Ça part d'un fait d'hiver, le corps perdu d'une jeune fille, morte de froid au bord d'une route. Pour Agnès Varda, ça suffisait, c'était important même, de remonter sa route, de suivre ses pas jusqu'à ce fossé. La petite, c'est Sandrine Bonnaire, elle a dix-huit ans, elle sera parfaite pour cette errance finale.

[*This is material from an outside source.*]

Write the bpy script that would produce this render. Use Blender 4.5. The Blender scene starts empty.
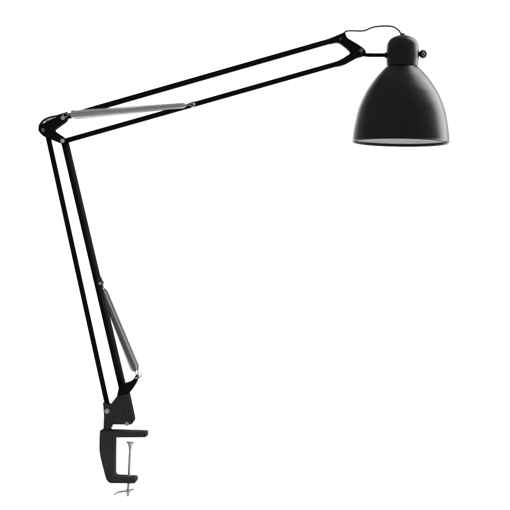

Si vous lisez mes critiques, vous savez déjà que j'ai une passion pour les phases terminales, pour les derniers soubresauts. Evidemment, des fois, j'ai du mal quand même, c'est pas les plus faciles les derniers moments. J'aimais bien le côté suicidaire et poétique du Feu follet, encore plus celui d'Oslo 31 août, j'ai détesté Into the wild et son ambiance culpabilisante-moraliste-religieuse. D'habitude, on revit sa mort avec le personnage ; ici, et c'est un parti pris plutôt cool, Agnès, en voix-off, interroge ses dernières rencontres - c'est un film, ce sont des acteurs, il y a même Yolande Moreau -, nous raconte son parcours, nous le commente. Et là, où ça change vraiment, c'est dans le traitement de la jeune fille - elle s'appelle Mona -, à aucun moment, malgré sa fin tragique qui s'approche à grands pas, on n'a de pitié pour elle. Mona a tort tout le temps, Mona se trompe sur toute la ligne, Mona va droit à la catastrophe et personne ne semble vouloir nous le cacher. Elle traîne, et c'est de pire en pire, alors elle va traîner plus loin. Jusqu'à épuisement.
Pourtant, parce qu'il y a un pourtant, sinon ce film serait sordide - avouons-le, c'est déjà pas la joie - Mona fait rêver. Sur son passage, Mona laisse planer un doute. Il y a dans le regard des gens, et dans la voix d'Agnès, une note pas d'espoir mais de quelque chose qui pourrait s'en rapprocher, elle suscite des envies, elle intrigue, des questions se posent en filigrane de la désolation. Et je crois que c'est là que le film touche vraiment (à son but).